A comparison of gravimetric, isostatic, and spectral decomposition methods for a possible enhancement of the mantle signature in the long-wavelength geoidal geometry

Abstract

A long-wavelength geoidal geometry characterizes the most pronounced features of the Indian Ocean geoid low and the West Pacific and North Atlantic geoid highs. These large geoid undulations (globally roughly within ±100 m) are mainly attributed to a deep mantle structure and large lithospheric density and geometry variations (such as the African superswell), while maximum geoid modifications by a topographic relief of Himalaya and Tibet are up to ~30 m. To enhance the mantle signature in a long-wavelength geoidal geometry, gravimetric, isostatic, and spectral decomposition methods can be applied. In this study, we demonstrate that isostatic schemes yield isostatic geoid models that closely resemble a long-wavelength geoidal geometry. The gravimetric method, on the other hand, modifies the mantle geoid significantly.

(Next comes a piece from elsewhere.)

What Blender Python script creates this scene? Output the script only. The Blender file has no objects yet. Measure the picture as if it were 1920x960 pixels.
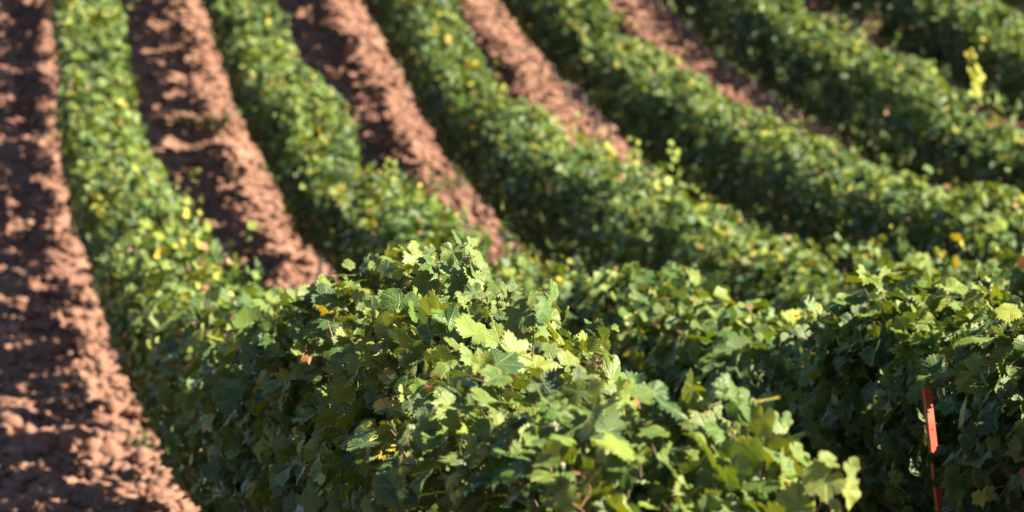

Further modifications of the mantle geoid by removing gravitational contributions of lithospheric mantle density and lithospheric thickness variations should (optimally) enhance the signature of the deep mantle in the sub-lithospheric mantle geoid. Our results confirm this assumption by revealing (large-scale) positive anomalies in the Central Pacific and along the Atlantic Ocean that are coupled by two negative anomalies in the East Pacific and South Eurasia. A gravimetric method thus better enhances the mantle signature in the geoidal geometry than isostatic and spatial decomposition methods. Nonetheless, our results also indicate the presence of possibly large errors in geoid modelling results that limit their full implementation in gravimetric studies of the Earth’s mantle density structure without using tomographic images of the mantle and additional geophysical, geothermal, and geochemical constraints.